Collected material >>

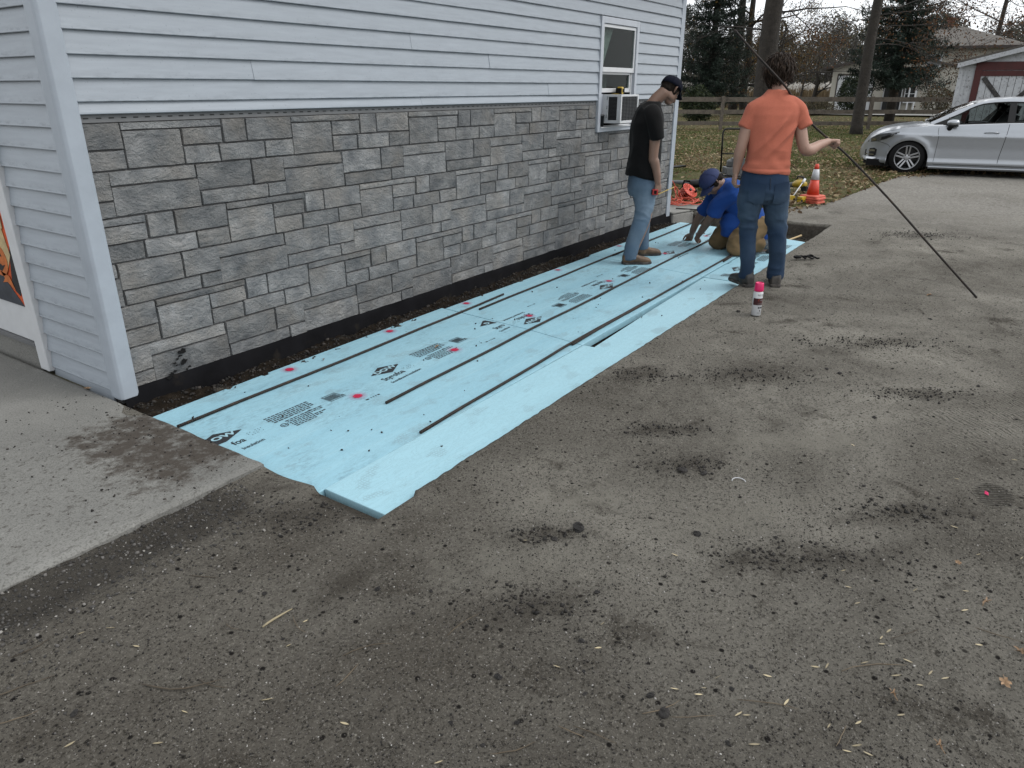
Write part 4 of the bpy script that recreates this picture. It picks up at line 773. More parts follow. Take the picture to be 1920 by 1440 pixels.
# ================================================================== PEOPLE
class Blob:
    def __init__(s): s.b=MB()
    def rings(s,RS):
        b=s.b; k=len(b.v); n=len(RS[0])
        for r_ in RS: b.v+= [tuple(p) for p in r_]
        for i in range(len(RS)-1):
            for j in range(n): b.f.append((k+i*n+j,k+i*n+(j+1)%n,k+(i+1)*n+(j+1)%n,k+(i+1)*n+j))
        b.f.append(tuple(k+j for j in range(n))[::-1]); e=k+(len(RS)-1)*n; b.f.append(tuple(e+j for j in range(n))); return s
    def limb(s,pts,n=14,round0=True,round1=True,flat=1.0,ref=(0,1,0)):
        P=[Vector(p[:3]) for p in pts]; r_=[p[3] for p in pts]; m=len(P)
        # smooth resample
        Q=[];RR=[]
        for i in range(m-1):
            p0=P[max(i-1,0)];p1=P[i];p2=P[i+1];p3=P[min(i+2,m-1)]
            for k in range(5):
                t=k/5; a=.5*((2*p1)+(p2-p0)*t+(2*p0-5*p1+4*p2-p3)*t*t+(3*p1-p0-3*p2+p3)*t**3); Q.append(a); u=t*t*(3-2*t); RR.append(r_[i]+(r_[i+1]-r_[i])*u)
        Q.append(P[-1]); RR.append(r_[-1]); m=len(Q); T=[(Q[min(i+1,m-1)]-Q[max(i-1,0)]).normalized() for i in range(m)]
        rf=Vector(ref); RS=[]
        def ring(c,t,r__):
            a=rf-t*rf.dot(t)
            if a.length<.2: a=Vector((1,0,0))-t*t.x
            a.normalize(); d=t.cross(a); return [c+a*(r__*math.cos(2*PI*j/n))+d*(r__*flat*math.sin(2*PI*j/n)) for j in range(n)]
        if round0:
            for f,k in ((.95,.3),(.72,.7),(.38,.92)): RS.append(ring(Q[0]-T[0]*RR[0]*f,T[0],RR[0]*k))
        for q,t,r__ in zip(Q,T,RR): RS.append(ring(q,t,r__))
        if round1:
            for f,k in ((.38,.92),(.72,.7),(.95,.3)): RS.append(ring(Q[-1]+T[-1]*RR[-1]*f,T[-1],RR[-1]*k))
        return s.rings(RS)
    def torso(s,rows,n=28,e=2.5,M=None):   # rows: (x,y,z,half width x,half depth y,[tilt dz per x],[pitch dz per y])
        RS=[]
        for q in rows:
            x,y,z,a,d=q[:5]; tx=q[5] if len(q)>5 else 0; ty=q[6] if len(q)>6 else 0; r_=[]
            for j in range(n):
                t=2*PI*j/n; c,s_=math.cos(t),math.sin(t); u=a*math.copysign(abs(c)**(2/e),c); v=d*math.copysign(abs(s_)**(2/e),s_); p=Vector((x+u,y+v,z+tx*u+ty*v)); r_.append(M@p if M else p)
            RS.append(r_)
        return s.rings(RS)
    def frames(s,rows,n=28,e=2.4):         # rows: (centre, half-axis vector, half-axis vector)
        RS=[]
        for c,a,d in rows:
            c,a,d=Vector(c),Vector(a),Vector(d); r_=[]
            for j in range(n):
                t=2*PI*j/n; k,s_=math.cos(t),math.sin(t); r_.append(c+a*math.copysign(abs(k)**(2/e),k)+d*math.copysign(abs(s_)**(2/e),s_))
            RS.append(r_)
        return s.rings(RS)
    def ell(s,c,rad,M=None,n=16):
        c=Vector(c); M=M or Matrix.Identity(3); RS=[]
        for i in range(1,10):
            q=-PI/2+PI*i/10; RS.append([c+M@Vector((rad[0]*math.cos(q)*math.cos(2*PI*j/n),rad[1]*math.cos(q)*math.sin(2*PI*j/n),rad[2]*math.sin(q))) for j in range(n)])
        return s.rings(RS)
    def finish(s,name,m,parent,voxel=.008,smooth=4,disp=None):
        me=bpy.data.meshes.new('tmp'); me.from_pydata(s.b.v,[],s.b.f); me.update()
        o=bpy.data.objects.new('tmp',me); COL.objects.link(o)
        q=o.modifiers.new('r','REMESH'); q.mode='VOXEL'; q.voxel_size=voxel; q.adaptivity=0
        if smooth: q=o.modifiers.new('s','SMOOTH'); q.iterations=smooth; q.factor=.5
        dg=bpy.context.evaluated_depsgraph_get(); out=bpy.data.meshes.new_from_object(o.evaluated_get(dg)); bpy.data.objects.remove(o); bpy.data.meshes.remove(me)
        n=len(out.vertices)
        if disp is not None:
            co=np.empty(n*3); out.vertices.foreach_get('co',co); co=co.reshape(-1,3); no=np.empty(n*3); out.vertices.foreach_get('normal',no); no=no.reshape(-1,3)
            out.vertices.foreach_set('co',(co+no*disp(co[:,0],co[:,1],co[:,2],no)[:,None]).ravel())
        out.polygons.foreach_set('use_smooth',np.ones(len(out.polygons),bool)); out.materials.clear(); out.name=name; out.update()
        return link(name,out,m,parent)
def hand(B,wrist,dirv,palm_n,size=1.0,curl=.5,side=1,thumb_out=.6):
    """palm and five separate curled fingers; dirv wrist->knuckles, palm_n faces out of the palm"""
    w_=Vector(wrist); d=Vector(dirv).normalized(); pn=Vector(palm_n); pn=(pn-d*pn.dot(d)).normalized(); a=d.cross(pn)*side; k=size
    B.frames([(w_,a*.026*k,pn*.019*k),(w_+d*.03*k,a*.034*k,pn*.017*k),(w_+d*.065*k,a*.041*k,pn*.015*k),(w_+d*.092*k,a*.040*k,pn*.0125*k)],14,2.4)
    for i,(off,L_) in enumerate(((-.031,.070),(-.0105,.080),(.0105,.075),(.031,.058))):
        p=w_+d*(.086 if i in(1,2) else .080)*k+a*off*k; q=curl*(1+.08*i); ang=0; pts=[(*p,.0098*k)]
        for seg,f in ((.45,1),(.32,1.25),(.23,.9)):
            ang+=q*f; p=p+(d*math.cos(ang)+pn*math.sin(ang)+a*off*.6)*(L_*seg*k); pts.append((*p,(.0092 if seg>.4 else .0085 if seg>.3 else .0072)*k))
        B.limb(pts,8)
    p=w_+d*.022*k-a*.028*k+pn*.006*k; pts=[(*p,.0145*k)]
    for st,r__,dv in ((.038,.0125,(d*.75-a*thumb_out+pn*.35)),(.030,.0105,(d*.85-a*thumb_out*.4+pn*.55)),(.024,.0088,(d*.9+pn*.5))):
        p=p+dv.normalized()*(st*k); pts.append((*p,r__*k))
    B.limb(pts,8)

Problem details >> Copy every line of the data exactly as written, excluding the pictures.

Solution for this exercise >>
Write part 4 of the bpy script that recreates this picture. It picks up at line 773. More parts follow. Take the picture to be 1920 by 1440 pixels.
# ================================================================== PEOPLE
class Blob:
    def __init__(s): s.b=MB()
    def rings(s,RS):
        b=s.b; k=len(b.v); n=len(RS[0])
        for r_ in RS: b.v+= [tuple(p) for p in r_]
        for i in range(len(RS)-1):
            for j in range(n): b.f.append((k+i*n+j,k+i*n+(j+1)%n,k+(i+1)*n+(j+1)%n,k+(i+1)*n+j))
        b.f.append(tuple(k+j for j in range(n))[::-1]); e=k+(len(RS)-1)*n; b.f.append(tuple(e+j for j in range(n))); return s
    def limb(s,pts,n=14,round0=True,round1=True,flat=1.0,ref=(0,1,0)):
        P=[Vector(p[:3]) for p in pts]; r_=[p[3] for p in pts]; m=len(P)
        # smooth resample
        Q=[];RR=[]
        for i in range(m-1):
            p0=P[max(i-1,0)];p1=P[i];p2=P[i+1];p3=P[min(i+2,m-1)]
            for k in range(5):
                t=k/5; a=.5*((2*p1)+(p2-p0)*t+(2*p0-5*p1+4*p2-p3)*t*t+(3*p1-p0-3*p2+p3)*t**3); Q.append(a); u=t*t*(3-2*t); RR.append(r_[i]+(r_[i+1]-r_[i])*u)
        Q.append(P[-1]); RR.append(r_[-1]); m=len(Q); T=[(Q[min(i+1,m-1)]-Q[max(i-1,0)]).normalized() for i in range(m)]
        rf=Vector(ref); RS=[]
        def ring(c,t,r__):
            a=rf-t*rf.dot(t)
            if a.length<.2: a=Vector((1,0,0))-t*t.x
            a.normalize(); d=t.cross(a); return [c+a*(r__*math.cos(2*PI*j/n))+d*(r__*flat*math.sin(2*PI*j/n)) for j in range(n)]
        if round0:
            for f,k in ((.95,.3),(.72,.7),(.38,.92)): RS.append(ring(Q[0]-T[0]*RR[0]*f,T[0],RR[0]*k))
        for q,t,r__ in zip(Q,T,RR): RS.append(ring(q,t,r__))
        if round1:
            for f,k in ((.38,.92),(.72,.7),(.95,.3)): RS.append(ring(Q[-1]+T[-1]*RR[-1]*f,T[-1],RR[-1]*k))
        return s.rings(RS)
    def torso(s,rows,n=28,e=2.5,M=None):   # rows: (x,y,z,half width x,half depth y,[tilt dz per x],[pitch dz per y])
        RS=[]
        for q in rows:
            x,y,z,a,d=q[:5]; tx=q[5] if len(q)>5 else 0; ty=q[6] if len(q)>6 else 0; r_=[]
            for j in range(n):
                t=2*PI*j/n; c,s_=math.cos(t),math.sin(t); u=a*math.copysign(abs(c)**(2/e),c); v=d*math.copysign(abs(s_)**(2/e),s_); p=Vector((x+u,y+v,z+tx*u+ty*v)); r_.append(M@p if M else p)
            RS.append(r_)
        return s.rings(RS)
    def frames(s,rows,n=28,e=2.4):         # rows: (centre, half-axis vector, half-axis vector)
        RS=[]
        for c,a,d in rows:
            c,a,d=Vector(c),Vector(a),Vector(d); r_=[]
            for j in range(n):
                t=2*PI*j/n; k,s_=math.cos(t),math.sin(t); r_.append(c+a*math.copysign(abs(k)**(2/e),k)+d*math.copysign(abs(s_)**(2/e),s_))
            RS.append(r_)
        return s.rings(RS)
    def ell(s,c,rad,M=None,n=16):
        c=Vector(c); M=M or Matrix.Identity(3); RS=[]
        for i in range(1,10):
            q=-PI/2+PI*i/10; RS.append([c+M@Vector((rad[0]*math.cos(q)*math.cos(2*PI*j/n),rad[1]*math.cos(q)*math.sin(2*PI*j/n),rad[2]*math.sin(q))) for j in range(n)])
        return s.rings(RS)
    def finish(s,name,m,parent,voxel=.008,smooth=4,disp=None):
        me=bpy.data.meshes.new('tmp'); me.from_pydata(s.b.v,[],s.b.f); me.update()
        o=bpy.data.objects.new('tmp',me); COL.objects.link(o)
        q=o.modifiers.new('r','REMESH'); q.mode='VOXEL'; q.voxel_size=voxel; q.adaptivity=0
        if smooth: q=o.modifiers.new('s','SMOOTH'); q.iterations=smooth; q.factor=.5
        dg=bpy.context.evaluated_depsgraph_get(); out=bpy.data.meshes.new_from_object(o.evaluated_get(dg)); bpy.data.objects.remove(o); bpy.data.meshes.remove(me)
        n=len(out.vertices)
        if disp is not None:
            co=np.empty(n*3); out.vertices.foreach_get('co',co); co=co.reshape(-1,3); no=np.empty(n*3); out.vertices.foreach_get('normal',no); no=no.reshape(-1,3)
            out.vertices.foreach_set('co',(co+no*disp(co[:,0],co[:,1],co[:,2],no)[:,None]).ravel())
        out.polygons.foreach_set('use_smooth',np.ones(len(out.polygons),bool)); out.materials.clear(); out.name=name; out.update()
        return link(name,out,m,parent)
def hand(B,wrist,dirv,palm_n,size=1.0,curl=.5,side=1,thumb_out=.6):
    """palm and five separate curled fingers; dirv wrist->knuckles, palm_n faces out of the palm"""
    w_=Vector(wrist); d=Vector(dirv).normalized(); pn=Vector(palm_n); pn=(pn-d*pn.dot(d)).normalized(); a=d.cross(pn)*side; k=size
    B.frames([(w_,a*.026*k,pn*.019*k),(w_+d*.03*k,a*.034*k,pn*.017*k),(w_+d*.065*k,a*.041*k,pn*.015*k),(w_+d*.092*k,a*.040*k,pn*.0125*k)],14,2.4)
    for i,(off,L_) in enumerate(((-.031,.070),(-.0105,.080),(.0105,.075),(.031,.058))):
        p=w_+d*(.086 if i in(1,2) else .080)*k+a*off*k; q=curl*(1+.08*i); ang=0; pts=[(*p,.0098*k)]
        for seg,f in ((.45,1),(.32,1.25),(.23,.9)):
            ang+=q*f; p=p+(d*math.cos(ang)+pn*math.sin(ang)+a*off*.6)*(L_*seg*k); pts.append((*p,(.0092 if seg>.4 else .0085 if seg>.3 else .0072)*k))
        B.limb(pts,8)
    p=w_+d*.022*k-a*.028*k+pn*.006*k; pts=[(*p,.0145*k)]
    for st,r__,dv in ((.038,.0125,(d*.75-a*thumb_out+pn*.35)),(.030,.0105,(d*.85-a*thumb_out*.4+pn*.55)),(.024,.0088,(d*.9+pn*.5))):
        p=p+dv.normalized()*(st*k); pts.append((*p,r__*k))
    B.limb(pts,8)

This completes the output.